Broken Windows state

EducationWorld June 2022 | Magazine Postscript

The once clean, green and well-governed state of Karnataka is fast-transforming into a Broken Windows society. Researched and developed by American academics James Q. Wilson and George Kelling in 1982, Broken Windows theory posits that if civic neglect and petty crimes are unpunished, there will be an outbreak of serious crimes and criminality in society.

In the once salubrious city of Bangalore, continuous tolerance of petty everyday criminality — road traffic offences, shoddy public works execution, bribery in government offices, arbitrary garbage dumping — has precipitated a major crime wave. Recent news headlines report mass cheating in police recruitment exams; ruling (BJP) ministers demanding 40 percent commission for awarding civic work contracts and clearing contractors’ bills as alleged by the president of the Karnataka State Contractors Association, in a press conference.

Evidence of a rising crime wave in this once well-administered state (pop.66 million) is piling up.

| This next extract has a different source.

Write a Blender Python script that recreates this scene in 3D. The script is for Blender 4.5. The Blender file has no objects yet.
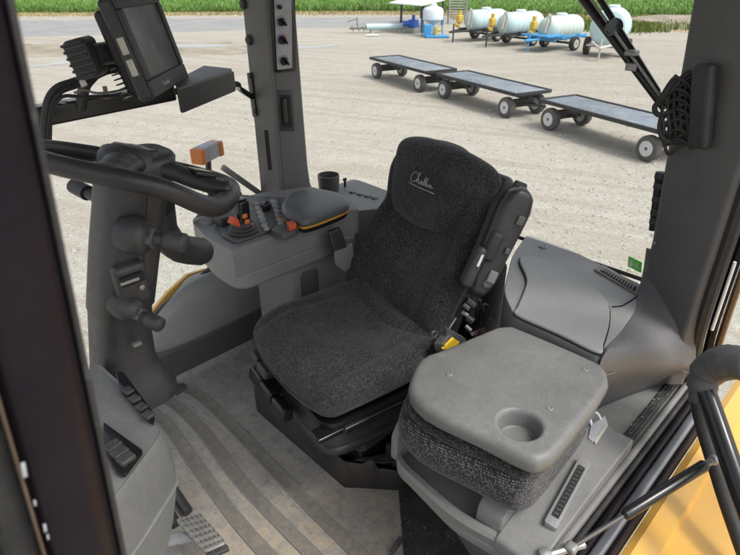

On April 12, a civil contractor committed suicide because a cabinet minister refused to clear his Rs.4 crore bill without payment of a 40 percent bribe. With margins of civic works contractors reduced to razor thinness because of routine extortion of bribes by government employees, pot-holed roads, abandoned civic projects and collapsing bridges have become normative statewide. Moreover at a media conference, a BJP leader stated that cabinet ministership can be purchased for Rs.100 crore and the chief minister’s post for Rs.2,500 crore.

Although Bengaluru city’s buildings aren’t pockmarked with broken windows as yet, the garden city’s obstinately potholed roads and rising crime wave are proof of the validity of Broken Windows theory.